The Pew Research Center, in a new study, endeavored to understand how Americans found, recalled, and acted up the news they read online. The company, with support from the John S. and James L. Knight Foundation, interviewed 2,000 US adults about their online news consumption during one week last winter, and asked respondents twice a day whether they had received news online in the past two hours, and what their experience was with that news.

Those readers who said they followed links to news stories from social media, texts, or emails were asked to identify the names of the news outlets they landed upon. About half of the time—56%—they were able to do so. (The study did not say whether they did so correctly.)

But a troubling 10% of those asked to name the source of their news wrote “Facebook” as the specific news outlet, the study said.

The respondents either misunderstood the question, or, more alarmingly, believed that the social-media network was behind the news. (After much protesting that Facebook is not a media company, Mark Zuckerberg has started to accept some of the responsibilities of dominating the news ecosystem.)

The results are quite alarming given the current media environment in which nefarious outlets have sought to undermine factual reporting with lies for their own gain. How can readers trust their news, and share it confidently, when they literally don’t know where it’s coming from?

The way readers discover news has an affect on how well they recall the outlets, the Pew study shows. Respondents were more more likely to recall the name of a publication they read when the news came directly from the outlet, such as through an email, text alert, or app notification.
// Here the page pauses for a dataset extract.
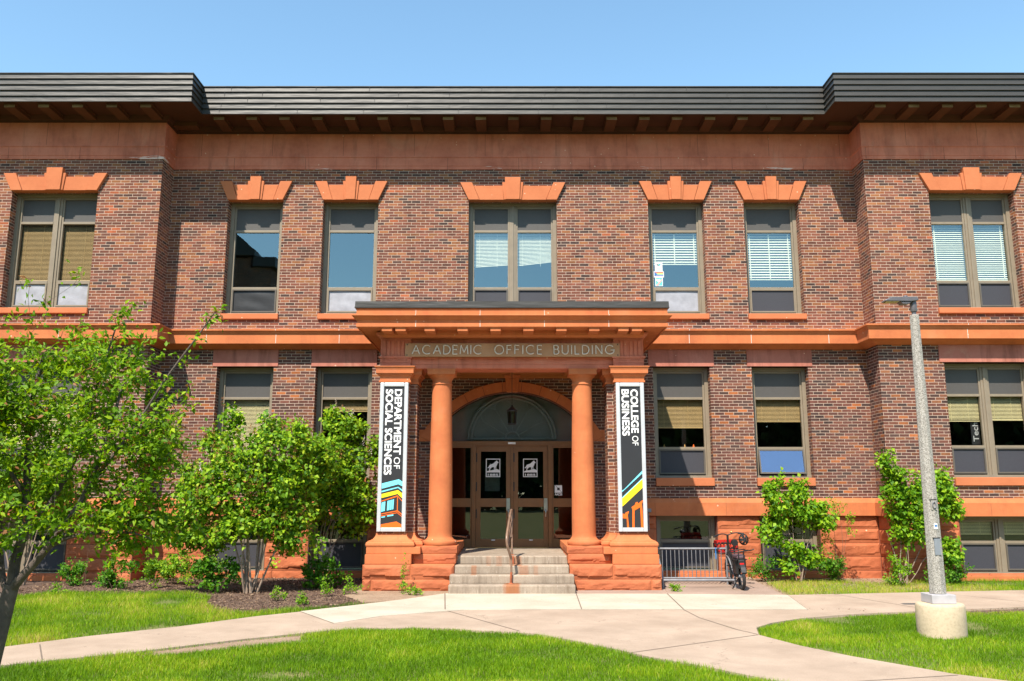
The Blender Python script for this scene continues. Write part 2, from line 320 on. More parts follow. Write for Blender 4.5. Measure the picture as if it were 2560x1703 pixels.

But as has been the case in the last decade, it also found that US consumers were nearly as likely to get online news from social media as they were to get it directly from news sites and apps.

They were also less likely to share, search for more information, talk about, or otherwise act upon the news when it came from a news site or app than when it came from a family or friend, or, to a lesser extent, social media.

This appears to be the first year Pew conducted this particular study, so it’s unclear whether these trends are growing. But the findings underscore the challenges news organizations face when it comes to building trust with readers in the digital age.

Update (6pm ET): The statistics in this post were corrected based on input from Pew Research.